- Exercise details: Write out each line exactly as it stands, please.

- Given data:
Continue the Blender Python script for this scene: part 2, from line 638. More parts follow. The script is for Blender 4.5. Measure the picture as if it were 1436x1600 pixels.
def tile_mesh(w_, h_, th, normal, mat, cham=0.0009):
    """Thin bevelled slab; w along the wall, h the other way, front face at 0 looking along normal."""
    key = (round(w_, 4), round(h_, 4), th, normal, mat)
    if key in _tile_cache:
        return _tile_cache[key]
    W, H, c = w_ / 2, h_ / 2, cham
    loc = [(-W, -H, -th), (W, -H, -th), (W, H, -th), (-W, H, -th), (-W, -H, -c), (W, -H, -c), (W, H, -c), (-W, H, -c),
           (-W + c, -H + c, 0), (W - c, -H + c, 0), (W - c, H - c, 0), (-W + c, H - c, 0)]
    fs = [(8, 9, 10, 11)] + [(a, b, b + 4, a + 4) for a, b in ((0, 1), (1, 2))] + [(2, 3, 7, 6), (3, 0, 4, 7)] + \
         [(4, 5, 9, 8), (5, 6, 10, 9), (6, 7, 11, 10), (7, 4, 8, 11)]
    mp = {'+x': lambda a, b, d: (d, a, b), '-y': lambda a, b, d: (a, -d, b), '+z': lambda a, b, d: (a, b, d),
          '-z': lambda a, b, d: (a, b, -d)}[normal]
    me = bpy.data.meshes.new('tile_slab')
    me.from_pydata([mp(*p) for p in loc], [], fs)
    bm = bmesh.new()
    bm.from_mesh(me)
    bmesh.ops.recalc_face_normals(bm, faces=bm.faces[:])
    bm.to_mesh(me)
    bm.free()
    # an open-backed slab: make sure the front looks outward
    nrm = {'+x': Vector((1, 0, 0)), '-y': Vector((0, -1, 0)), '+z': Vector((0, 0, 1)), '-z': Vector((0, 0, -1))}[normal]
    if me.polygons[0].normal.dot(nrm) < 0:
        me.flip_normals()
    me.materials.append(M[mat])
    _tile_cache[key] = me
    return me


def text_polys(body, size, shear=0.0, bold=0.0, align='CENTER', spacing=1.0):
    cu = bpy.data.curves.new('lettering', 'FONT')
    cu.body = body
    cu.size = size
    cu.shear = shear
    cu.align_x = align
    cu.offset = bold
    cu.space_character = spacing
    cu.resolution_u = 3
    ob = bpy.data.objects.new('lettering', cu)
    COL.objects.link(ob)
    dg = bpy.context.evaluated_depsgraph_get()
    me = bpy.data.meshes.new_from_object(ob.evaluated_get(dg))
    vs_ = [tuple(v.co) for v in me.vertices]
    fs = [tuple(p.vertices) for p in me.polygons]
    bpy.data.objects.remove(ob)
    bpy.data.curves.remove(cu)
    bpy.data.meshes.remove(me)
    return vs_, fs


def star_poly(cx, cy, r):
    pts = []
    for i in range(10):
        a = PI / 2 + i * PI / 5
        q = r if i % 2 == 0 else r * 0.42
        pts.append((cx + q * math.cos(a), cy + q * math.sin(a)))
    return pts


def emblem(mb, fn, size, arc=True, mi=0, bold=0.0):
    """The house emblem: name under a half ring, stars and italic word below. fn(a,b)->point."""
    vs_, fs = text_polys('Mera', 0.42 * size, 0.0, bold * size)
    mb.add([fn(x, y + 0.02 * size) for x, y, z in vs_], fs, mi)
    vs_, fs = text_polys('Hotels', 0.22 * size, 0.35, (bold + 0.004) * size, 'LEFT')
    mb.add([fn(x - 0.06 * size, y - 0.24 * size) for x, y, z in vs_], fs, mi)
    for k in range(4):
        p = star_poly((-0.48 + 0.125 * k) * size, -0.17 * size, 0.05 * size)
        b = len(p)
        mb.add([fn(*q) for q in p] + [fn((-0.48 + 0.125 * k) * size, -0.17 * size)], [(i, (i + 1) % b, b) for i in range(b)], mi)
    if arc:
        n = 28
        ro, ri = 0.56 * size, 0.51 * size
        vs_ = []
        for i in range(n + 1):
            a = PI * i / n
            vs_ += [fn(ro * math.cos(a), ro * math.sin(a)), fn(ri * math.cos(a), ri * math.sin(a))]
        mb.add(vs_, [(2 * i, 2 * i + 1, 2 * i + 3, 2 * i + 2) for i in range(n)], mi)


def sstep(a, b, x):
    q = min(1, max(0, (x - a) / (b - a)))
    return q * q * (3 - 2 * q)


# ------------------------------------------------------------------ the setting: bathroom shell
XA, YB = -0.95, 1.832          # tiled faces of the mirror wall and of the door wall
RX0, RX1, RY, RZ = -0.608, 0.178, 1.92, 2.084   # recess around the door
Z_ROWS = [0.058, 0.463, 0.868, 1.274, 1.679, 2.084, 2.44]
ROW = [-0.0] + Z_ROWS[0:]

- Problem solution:
Continue the Blender Python script for this scene: part 2, from line 638. More parts follow. The script is for Blender 4.5. Measure the picture as if it were 1436x1600 pixels.
def tile_mesh(w_, h_, th, normal, mat, cham=0.0009):
    """Thin bevelled slab; w along the wall, h the other way, front face at 0 looking along normal."""
    key = (round(w_, 4), round(h_, 4), th, normal, mat)
    if key in _tile_cache:
        return _tile_cache[key]
    W, H, c = w_ / 2, h_ / 2, cham
    loc = [(-W, -H, -th), (W, -H, -th), (W, H, -th), (-W, H, -th), (-W, -H, -c), (W, -H, -c), (W, H, -c), (-W, H, -c),
           (-W + c, -H + c, 0), (W - c, -H + c, 0), (W - c, H - c, 0), (-W + c, H - c, 0)]
    fs = [(8, 9, 10, 11)] + [(a, b, b + 4, a + 4) for a, b in ((0, 1), (1, 2))] + [(2, 3, 7, 6), (3, 0, 4, 7)] + \
         [(4, 5, 9, 8), (5, 6, 10, 9), (6, 7, 11, 10), (7, 4, 8, 11)]
    mp = {'+x': lambda a, b, d: (d, a, b), '-y': lambda a, b, d: (a, -d, b), '+z': lambda a, b, d: (a, b, d),
          '-z': lambda a, b, d: (a, b, -d)}[normal]
    me = bpy.data.meshes.new('tile_slab')
    me.from_pydata([mp(*p) for p in loc], [], fs)
    bm = bmesh.new()
    bm.from_mesh(me)
    bmesh.ops.recalc_face_normals(bm, faces=bm.faces[:])
    bm.to_mesh(me)
    bm.free()
    # an open-backed slab: make sure the front looks outward
    nrm = {'+x': Vector((1, 0, 0)), '-y': Vector((0, -1, 0)), '+z': Vector((0, 0, 1)), '-z': Vector((0, 0, -1))}[normal]
    if me.polygons[0].normal.dot(nrm) < 0:
        me.flip_normals()
    me.materials.append(M[mat])
    _tile_cache[key] = me
    return me


def text_polys(body, size, shear=0.0, bold=0.0, align='CENTER', spacing=1.0):
    cu = bpy.data.curves.new('lettering', 'FONT')
    cu.body = body
    cu.size = size
    cu.shear = shear
    cu.align_x = align
    cu.offset = bold
    cu.space_character = spacing
    cu.resolution_u = 3
    ob = bpy.data.objects.new('lettering', cu)
    COL.objects.link(ob)
    dg = bpy.context.evaluated_depsgraph_get()
    me = bpy.data.meshes.new_from_object(ob.evaluated_get(dg))
    vs_ = [tuple(v.co) for v in me.vertices]
    fs = [tuple(p.vertices) for p in me.polygons]
    bpy.data.objects.remove(ob)
    bpy.data.curves.remove(cu)
    bpy.data.meshes.remove(me)
    return vs_, fs


def star_poly(cx, cy, r):
    pts = []
    for i in range(10):
        a = PI / 2 + i * PI / 5
        q = r if i % 2 == 0 else r * 0.42
        pts.append((cx + q * math.cos(a), cy + q * math.sin(a)))
    return pts


def emblem(mb, fn, size, arc=True, mi=0, bold=0.0):
    """The house emblem: name under a half ring, stars and italic word below. fn(a,b)->point."""
    vs_, fs = text_polys('Mera', 0.42 * size, 0.0, bold * size)
    mb.add([fn(x, y + 0.02 * size) for x, y, z in vs_], fs, mi)
    vs_, fs = text_polys('Hotels', 0.22 * size, 0.35, (bold + 0.004) * size, 'LEFT')
    mb.add([fn(x - 0.06 * size, y - 0.24 * size) for x, y, z in vs_], fs, mi)
    for k in range(4):
        p = star_poly((-0.48 + 0.125 * k) * size, -0.17 * size, 0.05 * size)
        b = len(p)
        mb.add([fn(*q) for q in p] + [fn((-0.48 + 0.125 * k) * size, -0.17 * size)], [(i, (i + 1) % b, b) for i in range(b)], mi)
    if arc:
        n = 28
        ro, ri = 0.56 * size, 0.51 * size
        vs_ = []
        for i in range(n + 1):
            a = PI * i / n
            vs_ += [fn(ro * math.cos(a), ro * math.sin(a)), fn(ri * math.cos(a), ri * math.sin(a))]
        mb.add(vs_, [(2 * i, 2 * i + 1, 2 * i + 3, 2 * i + 2) for i in range(n)], mi)


def sstep(a, b, x):
    q = min(1, max(0, (x - a) / (b - a)))
    return q * q * (3 - 2 * q)


# ------------------------------------------------------------------ the setting: bathroom shell
XA, YB = -0.95, 1.832          # tiled faces of the mirror wall and of the door wall
RX0, RX1, RY, RZ = -0.608, 0.178, 1.92, 2.084   # recess around the door
Z_ROWS = [0.058, 0.463, 0.868, 1.274, 1.679, 2.084, 2.44]
ROW = [-0.0] + Z_ROWS[0:]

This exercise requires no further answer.